- _SET TASK_
From the entries below, count the lines with "script". Write only the count.
══ ENTRIES SHOWN ══
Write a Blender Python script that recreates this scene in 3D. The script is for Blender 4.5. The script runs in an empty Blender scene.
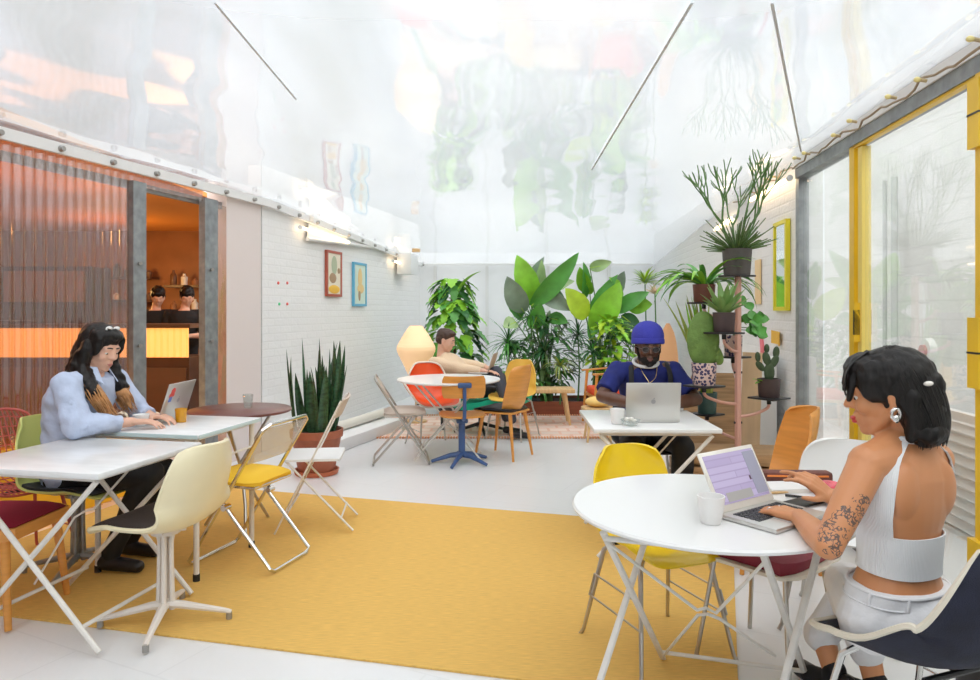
import bpy, bmesh, math, random
from mathutils import Vector, Matrix, Euler
from math import sin, cos, pi, radians, atan2
rnd = random.Random(7)
SC = bpy.context.scene
COL = SC.collection
# ---------------------------------------------------------------- camera, sky, sun, exposure
H = 1.36
FP = 700.0
cam = bpy.data.cameras.new('camera')
cam.lens = 36 * FP / 980
cam.sensor_width = 36
cam.shift_y = -30 / 980
cam.clip_start = 0.05
co = bpy.data.objects.new('camera', cam)
COL.objects.link(co)
co.location = (0, 0, H)
co.rotation_euler = (pi / 2, 0, 0)
SC.camera = co
SC.view_settings.view_transform = 'Standard'
SC.view_settings.look = 'None'
SC.view_settings.gamma = 1
SC.view_settings.exposure = 0.6
SC.view_settings.use_curve_mapping = False

w = bpy.data.worlds.new('sky')
SC.world = w
w.use_nodes = True
nt = w.node_tree
nt.nodes.clear()
tc = nt.nodes.new('ShaderNodeTexCoord')
sx = nt.nodes.new('ShaderNodeSeparateXYZ')
cr = nt.nodes.new('ShaderNodeValToRGB')
cr.color_ramp.elements[0].position = 0.0
cr.color_ramp.elements[0].color = (.42, .41, .40, 1)
cr.color_ramp.elements[1].position = 1.0
cr.color_ramp.elements[1].color = (.29, .315, .345, 1)
e = cr.color_ramp.elements.new(.5); e.color = (.72, .74, .76, 1)
mr = nt.nodes.new('ShaderNodeMapRange')
mr.inputs[1].default_value = -1
mr.inputs[2].default_value = 1
nz = nt.nodes.new('ShaderNodeTexNoise'); nz.inputs['Scale'].default_value = 4.5; nz.inputs['Detail'].default_value = 8; nz.inputs['Distortion'].default_value = .6
mz = nt.nodes.new('ShaderNodeMapRange'); mz.inputs[1].default_value = .35; mz.inputs[2].default_value = .65
mz.inputs[3].default_value = .72; mz.inputs[4].default_value = 1.18
mx = nt.nodes.new('ShaderNodeMix'); mx.data_type = 'RGBA'; mx.blend_type = 'MULTIPLY'; mx.inputs[0].default_value = 1
bg = nt.nodes.new('ShaderNodeBackground')
bg.inputs[1].default_value = 1.5
wo = nt.nodes.new('ShaderNodeOutputWorld')
nt.links.new(tc.outputs['Generated'], sx.inputs[0])
nt.links.new(sx.outputs['Z'], mr.inputs[0])
nt.links.new(mr.outputs[0], cr.inputs[0])
nt.links.new(tc.outputs['Generated'], nz.inputs['Vector'])
nt.links.new(nz.outputs[0], mz.inputs[0])
nt.links.new(cr.outputs[0], mx.inputs[6])
cr2 = nt.nodes.new('ShaderNodeValToRGB'); cr2.color_ramp.elements[0].position = .34; cr2.color_ramp.elements[0].color = (.50, .54, .50, 1)
cr2.color_ramp.elements[1].position = .64; cr2.color_ramp.elements[1].color = (1.3, 1.27, 1.22, 1)
e = cr2.color_ramp.elements.new(.47); e.color = (.90, .92, .95, 1)
nt.links.new(nz.outputs[0], cr2.inputs[0]); nt.links.new(cr2.outputs[0], mx.inputs[7])
nt.links.new(mx.outputs[2], bg.inputs[0])
nt.links.new(bg.outputs[0], wo.inputs[0])

sun = bpy.data.lights.new('sun', 'SUN')
sun.energy = 5.0
sun.angle = radians(110)
sun.color = (1, .985, .96)
so = bpy.data.objects.new('sun', sun)
COL.objects.link(so)
so.rotation_euler = (radians(28), radians(18), 0)

# ---------------------------------------------------------------- coordinates
def V(*a): return Vector(a)
def G(x, y, h=0.0):
    Z = (H - h) * FP / (y - 310.0)
    return V((x - 490) / FP * Z, Z, h)
def P(x, y, Z): return V((x - 490) / FP * Z, Z, H - (y - 310) / FP * Z)

# ---------------------------------------------------------------- materials
MATS = {}
def mat(name, col, rough=.5, metal=0, var=0, scale=8, bump=0, bscale=60, coat=0, spec=.5, trans=0, emit=None, estr=0, stretch=None, sss=0):
    if name in MATS: return MATS[name]
    m = bpy.data.materials.new(name); m.use_nodes = True
    n = m.node_tree; b = n.nodes['Principled BSDF']
    c = tuple(col) + (1,)
    b.inputs['Base Color'].default_value = c
    b.inputs['Roughness'].default_value = rough
    b.inputs['Metallic'].default_value = metal
    b.inputs['Coat Weight'].default_value = coat
    b.inputs['Specular IOR Level'].default_value = spec
    b.inputs['Transmission Weight'].default_value = trans
    if sss:
        b.inputs['Subsurface Weight'].default_value = sss
        b.inputs['Subsurface Radius'].default_value = (.02, .008, .004)
    if emit:
        b.inputs['Emission Color'].default_value = tuple(emit) + (1,)
        b.inputs['Emission Strength'].default_value = estr
    t = n.nodes.new('ShaderNodeTexCoord'); mp = n.nodes.new('ShaderNodeMapping')
    n.links.new(t.outputs['Object'], mp.inputs[0])
    if stretch: mp.inputs['Scale'].default_value = stretch
    if var:
        z = n.nodes.new('ShaderNodeTexNoise'); z.inputs['Scale'].default_value = scale; z.inputs['Detail'].default_value = 4
        n.links.new(mp.outputs[0], z.inputs['Vector'])
        r = n.nodes.new('ShaderNodeMix'); r.data_type = 'RGBA'
        r.inputs[6].default_value = tuple(max(0, x * (1 - var)) for x in col) + (1,)
        r.inputs[7].default_value = tuple(min(1, x * (1 + var)) for x in col) + (1,)
        mm = n.nodes.new('ShaderNodeMapRange'); mm.inputs[1].default_value = .3; mm.inputs[2].default_value = .7
        n.links.new(z.outputs[0], mm.inputs[0]); n.links.new(mm.outputs[0], r.inputs[0])
        n.links.new(r.outputs[2], b.inputs['Base Color'])
    if bump:
        z = n.nodes.new('ShaderNodeTexNoise'); z.inputs['Scale'].default_value = bscale; z.inputs['Detail'].default_value = 3
        n.links.new(mp.outputs[0], z.inputs['Vector'])
        u = n.nodes.new('ShaderNodeBump'); u.inputs['Strength'].default_value = bump; u.inputs['Distance'].default_value = .01
        n.links.new(z.outputs[0], u.inputs['Height']); n.links.new(u.outputs[0], b.inputs['Normal'])
    MATS[name] = m
    return m

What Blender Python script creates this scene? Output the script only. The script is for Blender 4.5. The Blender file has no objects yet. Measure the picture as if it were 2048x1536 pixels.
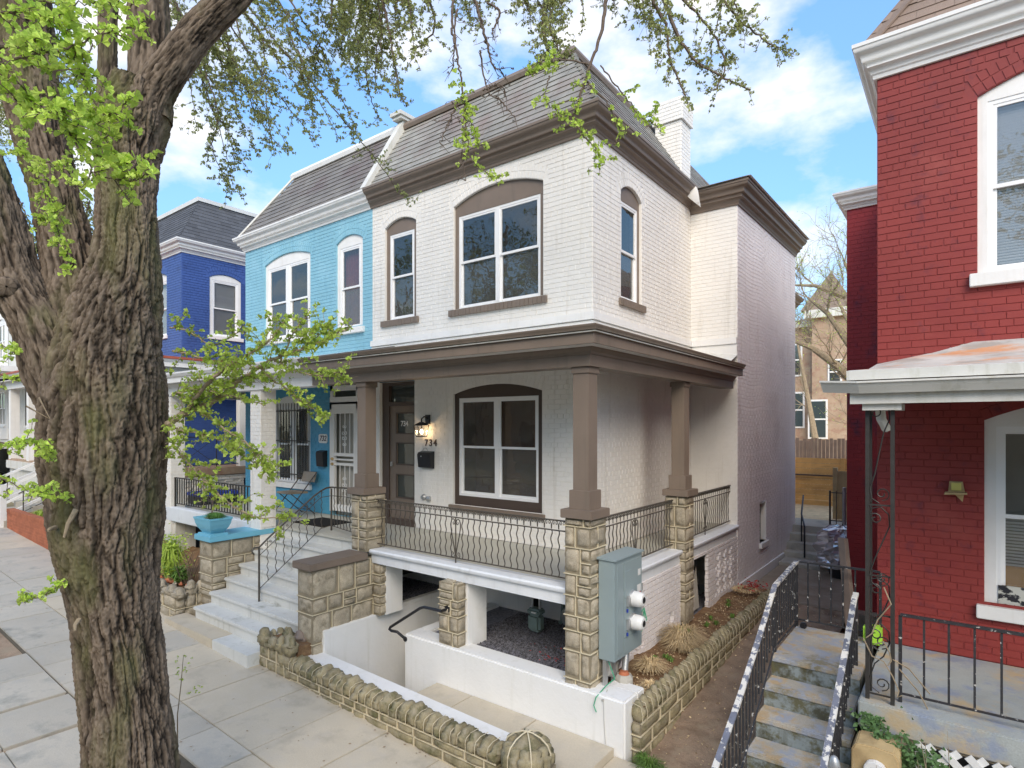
import bpy, bmesh, math, random
import numpy as np
from mathutils import Vector, Matrix, noise
R = math.radians
random.seed(7)
SC = bpy.context.scene
COL = SC.collection

# ------------------------------------------------------------------ camera
PSI = R(37.5)
CAMLOC = Vector((3.994, -7.0, 3.25))
cd = bpy.data.cameras.new('camera'); cam = bpy.data.objects.new('camera', cd); COL.objects.link(cam)
cam.location = CAMLOC; cam.rotation_euler = (R(90), 0, PSI)
cd.sensor_width = 36.0; cd.lens = 36.0 * 1176 / 2048
cd.shift_y = (851 - 768) / 2048
cd.clip_start = 0.05; cd.clip_end = 1200
SC.camera = cam
# ------------------------------------------------------------------ light and exposure
SUN_EL, SUN_AZ = 36.0, 142.0        # azimuth clockwise from +Y
W = bpy.data.worlds.new('World'); SC.world = W; W.use_nodes = True
nt = W.node_tree; nt.nodes.clear()
def wn(t, **k):
    n = nt.nodes.new(t)
    for a, b in k.items(): setattr(n, a, b)
    return n
wo = wn('ShaderNodeOutputWorld'); bg = wn('ShaderNodeBackground'); sky = wn('ShaderNodeTexSky')
sky.sky_type = 'NISHITA'; sky.sun_disc = False; sky.sun_elevation = R(SUN_EL); sky.sun_rotation = R(SUN_AZ)
sky.air_density = 1.0; sky.dust_density = 0.3; sky.ozone_density = 3.0
bg.inputs[1].default_value = 0.15
tc = wn('ShaderNodeTexCoord')
mp = wn('ShaderNodeMapping'); mp.inputs['Scale'].default_value = (1, 1, 2.0); mp.inputs['Location'].default_value = (6.6, 4.1, 0.7)
n1 = wn('ShaderNodeTexNoise'); n1.inputs['Scale'].default_value = 3.0; n1.inputs['Detail'].default_value = 9; n1.inputs['Roughness'].default_value = 0.56
rmp = wn('ShaderNodeValToRGB'); rmp.color_ramp.elements[0].position = 0.47; rmp.color_ramp.elements[1].position = 0.65
n2 = wn('ShaderNodeTexNoise'); n2.inputs['Scale'].default_value = 6.0; n2.inputs['Detail'].default_value = 6
crm = wn('ShaderNodeValToRGB'); crm.color_ramp.elements[0].position = 0.3; crm.color_ramp.elements[1].position = 0.7
crm.color_ramp.elements[0].color = (4.3, 4.15, 4.0, 1); crm.color_ramp.elements[1].color = (5.6, 5.35, 5.0, 1)
tint = wn('ShaderNodeMix', data_type='RGBA', blend_type='MULTIPLY'); tint.inputs[0].default_value = 1
tint.inputs[7].default_value = (1.12, 1.32, 1.40, 1)
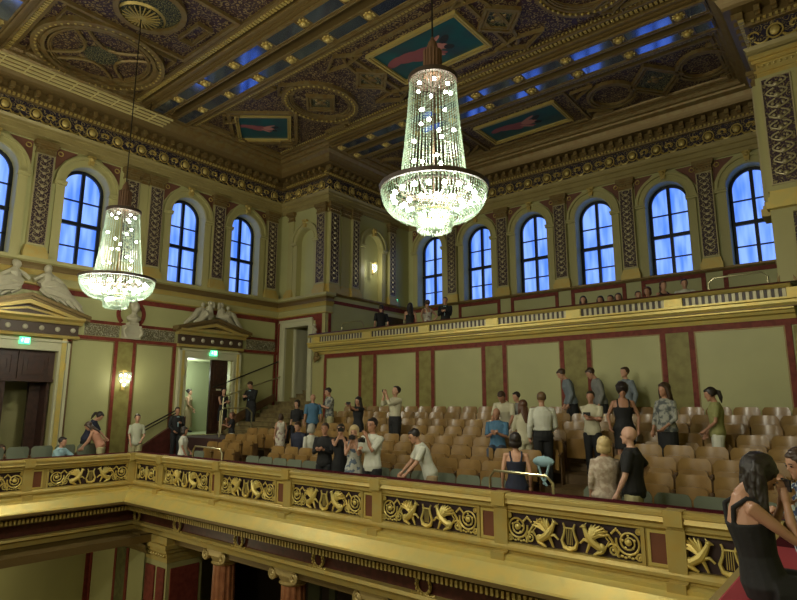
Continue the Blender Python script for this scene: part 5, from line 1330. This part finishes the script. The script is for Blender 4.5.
def person(loc, rz, H, P, label, skin=0, hair=('short', 'brown'), top='white', sleeve=.5, bottom='black', kind='trousers', hem=.30, vox=.013, sleeveless=False, jacket=None, shoes='black', shirt=True, extra=None):
    body = None; S = H; sc = lambda p: p * S
    mb = MB(); LV = [.47, .52, .58, .62, .68, .74, .79, .815, .84]
    loft(mb, [(sc(a), r, f, x * S, y * S) for a, r, f, x, y in torso_rings(P, 0, LV, P.f)])
    mb.tube([sc(P.T(.81)), sc(P.neck), sc(P.head - P.hup * .02)], [.034 * S, .029 * S, .030 * S], 10)
    def HP(x, y, z): return sc(P.head + P.hr * x + P.hf * y + P.hup * z)
    HM = Matrix((P.hr, P.hf, P.hup)).transposed()
    mb.ball(HP(0, -.004, .012), .060 * S, 14, .78, .98, .98, HM)
    mb.ball(HP(0, .012, -.022), .044 * S, 12, .82, .92, 1.05, HM)
    mb.tube([HP(0, .048, .008), HP(0, .062, -.012), HP(0, .053, -.018)], [.004 * S, .0075 * S, .005 * S], 6)
    for sg in (-1, 1):
        mb.ball(HP(sg * .046, -.002, -.004), .012 * S, 8, .45, .8, 1.2, HM)
    mb.ball(HP(0, .048, -.037), .009 * S, 6, 1.5, .6, .5, HM); mb.ball(HP(0, .044, -.055), .014 * S, 6, 1, .7, .8, HM)
    for i, sg in enumerate((-1, 1)):
        a, e, h = sc(P.sh[i]), sc(P.elb[i]), sc(P.hands[i]); k = .88 if P.f else 1.05
        mb.tube([sc(P.T(.805)), a, a * .5 + e * .5, e, e * .6 + h * .4, h], [.024 * S * k, .031 * S * k, .026 * S * k, .021 * S * k, .021 * S * k, .0135 * S * k], 10)
        pn = (P.rt * -sg * .8 + P.fw * .4) if P.hands[i].z < P.sh[i].z - .1 else (P.rt * -sg + P.up * .2)
        hand(mb, h, (h - e), pn, sg, S / 1.0 * .95)
        hp, kn, an = [sc(q) for q in P.legs[i]]
        mb.tube([hp, hp * .5 + kn * .5, kn, kn * .62 + an * .38, an], [.058 * S, .047 * S, .032 * S, .031 * S, .019 * S], 10)
        mb.ball(an + V((0, .03 * S, -.018 * S)), .028 * S, 10, .85, 2.1, .75)
    body = mb.obj('person', [SKIN(skin)], None, True); body.location = loc; body.rotation_euler = (0, 0, rz)
    remesh(body, vox); tag(body, label, 'person')
    # face details
    if vox < .012:
        mb = MB()
        for sg in (-1, 1): mb.ball(HP(sg * .021, .050, .004), .0065 * S, 6, 1.2, .7, .7, HM); mb.tube([HP(sg * .012, .055, .016), HP(sg * .022, .055, .019), HP(sg * .033, .048, .016)], .0022 * S, 4)
        mb.obj('eyes', [mat('dark_eyes', (.02, .012, .01), .3)], body, True)
    # hair
    st, hc = hair; 
    if st != 'bald':
        mb = MB()
        big = {'short': 1.0, 'bob': 1.12, 'long': 1.06, 'pony': 1.02, 'bun': 1.02, 'curly': 1.3, 'longwavy': 1.15}[st]
        mb.ball(HP(0, -.018, .024), .062 * S * big, 14, .84, .92, .90, HM)
        mb.ball(HP(0, .012, .050), .040 * S * (big if vox > .01 else .95), 10, 1.0, .95, .5, HM)
        for sg in (-1, 1): mb.ball(HP(sg * .034, -.012, .01), .032 * S * big, 8, .6, 1, 1.25 if st != 'short' else .9, HM)
        if st in ('bob',):
            mb.ball(HP(0, -.028, -.02), .062 * S, 12, .98, .75, .85, HM)
            for sg in (-1, 1): mb.ball(HP(sg * .046, -.002, -.022), .03 * S, 8, .6, 1, 1.4, HM)
        if st in ('long', 'longwavy') and vox < .01:
            rr = random.Random(11)
            for q in range(46):
                a = PI * (.02 + .96 * rr.random()) ; cx, cy = math.cos(a), -math.sin(a); ph = rr.random() * 6; Lx = rr.uniform(.19, .30)
                pts = []
                for t in [j / 11 for j in range(12)]:
                    if t < .3: b = t / .3; p_ = P.head + P.hr * (.054 * cx * math.sin(b * 1.57)) + P.hf * (-.012 + .058 * cy * math.sin(b * 1.57)) + P.hup * (.02 + .06 * math.cos(b * 1.57))
                    else: b = (t - .3) / .7; p_ = P.head + P.hr * (.054 + .012 * b) * cx + P.hf * (-.012 + (.058 + .03 * b) * cy) + P.hup * .02 - V((0, 0, 1)) * Lx * b * .95
                    p_ = p_ + P.hr * (.007 * math.sin(ph + t * 13)) + P.hf * (.007 * math.cos(ph * 2 + t * 11))
                    pts.append(sc(p_))
                mb.tube(pts, [.010 * S * (1 - .6 * (j / 11) ** 2) + .002 for j in range(12)], 6)
        elif st in ('long', 'longwavy'):
            w = 1.25 if st == 'longwavy' else 1
            pts = [P.head + P.hr * 0 - P.hf * .03 + P.hup * .01, P.neck - P.hf * .045, P.T(.78) - P.fw * .075, P.T(.72 if w == 1 else .69) - P.fw * .085]
            loft(mb, [(sc(q), P.rt, P.fw, r * S * w, r2 * S) for q, r, r2 in zip(pts[::-1], (.022, .048, .052, .05), (.012, .018, .026, .03))], 10)
            for sg in (-1, 1): mb.tube([HP(sg * .04, 0, .02), HP(sg * .05, -.012, -.04), sc(P.T(.79) + P.rt * sg * .06 + P.fw * .0)], [.02 * S * w, .02 * S * w, .008 * S], 7)
        if st == 'pony': mb.tube([HP(0, -.06, .025), HP(0, -.09, .0), HP(0, -.085, -.06), HP(0, -.07, -.12)], [.014 * S, .024 * S, .022 * S, .006 * S], 8)
        if st == 'bun': mb.ball(HP(0, -.07, .03), .026 * S, 8)
        if st == 'curly':
            rr = random.Random(5)
            for q in range(22):
                a = rr.uniform(0, 2 * PI); b = rr.uniform(.0, 1.4); mb.ball(HP(.058 * math.cos(a) * math.cos(b), -.018 + .055 * math.sin(a) * math.cos(b) - .01, .03 + .05 * math.sin(b)), .018 * S, 6)
        o = mb.obj('hair', [HAIRM(hc)], body, True); remesh(o, .012 if vox > .01 else .006, 1)
    elif hc: pass
    # clothes
    TM = CM(top) if isinstance(top, str) else top
    if kind == 'dress':
        mb = MB(); lv = ([.47] if P.sit else []) + [.52, .58, .62, .68, .74] + ([] if sleeveless else [.79, .815])
        rings = torso_rings(P, .010, lv, P.f)
        if not P.sit: rings = [(P.hip + V((0, 0, hem - .5)), P.rt, V((0, 1, 0)), .115, .10), (P.hip + V((0, 0, (hem - .5) * .5)), P.rt, V((0, 1, 0)), .108, .09)] + rings
        loft(mb, [(sc(a), r, f, x * S, y * S) for a, r, f, x, y in rings], 16)
        if P.sit:
            for hp, kn, an in P.legs: mb.tube([sc(hp), sc(hp * .5 + kn * .5), sc(kn + V((0, .02, 0))), sc(kn * .5 + an * .5)], [.078 * S, .066 * S, .056 * S, .06 * S], 12)
        for sg in (-1, 1):
            mb.tube([sc(P.T(.73) + P.rt * sg * .055 + P.fw * .066), sc(P.T(.80) + P.rt * sg * .06 + P.fw * .045), sc(P.T(.825) + P.rt * sg * .055), sc(P.T(.80) + P.rt * sg * .055 - P.fw * .055), sc(P.T(.73) + P.rt * sg * .04 - P.fw * .064)], .011 * S if sleeveless else .024 * S, 6)
        o = mb.obj('dress', [TM], body, True); remesh(o, min(vox + .002, .014), 1)
    else:
        mb = MB(); lo = [.47, .52] if not (jacket == 'tuck') else [.58]
        lv = lo + [.58, .62, .68, .74, .79, .815, .84]; lv = sorted(set(lv))
        if sleeveless: lv = lv[:-2]
        loft(mb, [(sc(a), r, f, x * S, y * S) for a, r, f, x, y in torso_rings(P, .012, lv, P.f)], 16)
        if sleeveless:
            for sg in (-1, 1): mb.tube([sc(P.T(.77) + P.rt * sg * .06 + P.fw * .055), sc(P.T(.825) + P.rt * sg * .06), sc(P.T(.77) + P.rt * sg * .05 - P.fw * .06)], .016 * S, 6)
        for i in range(2):
            if sleeveless: continue
            a, e, h = sc(P.sh[i]), sc(P.elb[i]), sc(P.hands[i]); k = .93 if P.f else 1.1
            if sleeve <= .5: t = sleeve * 2; pts = [sc(P.T(.812)), a, a.lerp(e, t * .9)]; rr = [.024, .036, .033]
            else: pts = [sc(P.T(.812)), a, a.lerp(e, .5), e, e.lerp(h, (sleeve - .5) * 2 * .95)]; rr = [.024, .036, .032, .029, .024]
            mb.tube(pts, [q * S * k for q in rr], 10)
        o = mb.obj('jacket' if jacket == 'suit' else 'shirt', [TM], body, True); remesh(o, min(vox + .002, .014), 1)
        if jacket == 'suit':
            mb = MB(); b0 = P.T(.815) + P.fw * .055
            mb.extr([sc(P.T(.82) + P.fw * .045 - P.rt * .025), sc(P.T(.82) + P.fw * .045 + P.rt * .025), sc(P.T(.62) + P.fw * .078 + P.rt * .004), sc(P.T(.62) + P.fw * .078 - P.rt * .004)], P.fw * .012 * S)
            mb.obj('shirt_front', [CM('lightblue' if top == 'black' else 'white')], body)
        if kind in ('trousers', 'shorts'):
            mb = MB(); lv = [.47, .52, .58] if not P.sit else [.47, .52]
            loft(mb, [(sc(a), r, f, x * S, y * S) for a, r, f, x, y in torso_rings(P, .009 if jacket != 'tuck' else .015, lv, P.f)], 14)
            for hp, kn, an in P.legs:
                hp, kn, an = sc(hp), sc(kn), sc(an)
                if kind == 'trousers': mb.tube([hp, hp.lerp(kn, .5), kn, kn.lerp(an, .5), an + V((0, 0, .01))], [.066 * S, .056 * S, .044 * S, .04 * S, .036 * S], 10)
                else: mb.tube([hp, hp.lerp(kn, .5), hp.lerp(kn, .85)], [.067 * S, .062 * S, .06 * S], 10)
            o = mb.obj('trousers' if kind == 'trousers' else 'shorts', [CM(bottom)], body, True); remesh(o, .014, 1)
        elif kind == 'skirt':
            mb = MB(); loft(mb, [(sc(P.hip + V((0, 0, hem - .5))), V((1, 0, 0)), V((0, 1, 0)), .105 * S, .09 * S), (sc(P.hip), P.rt, P.fw, .112 * S, .086 * S), (sc(P.T(.60)), P.rt, P.fw, .085 * S, .066 * S)], 16)
            o = mb.obj('skirt', [CM(bottom)], body, True); remesh(o, .014, 1)
    if shoes:
        for hp, kn, an in P.legs:
            mb = MB(); q = sc(an); mb.ball(q + V((0, .028 * S, -.02 * S)), .031 * S, 10, .9, 2.1, .8); mb.tube([q + V((0, 0, -.02 * S)), q + V((0, 0, .015 * S))], .026 * S, 8); mb.obj('shoe', [CM(shoes)], body, True)
    return body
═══
- _RESULT BELOW_
3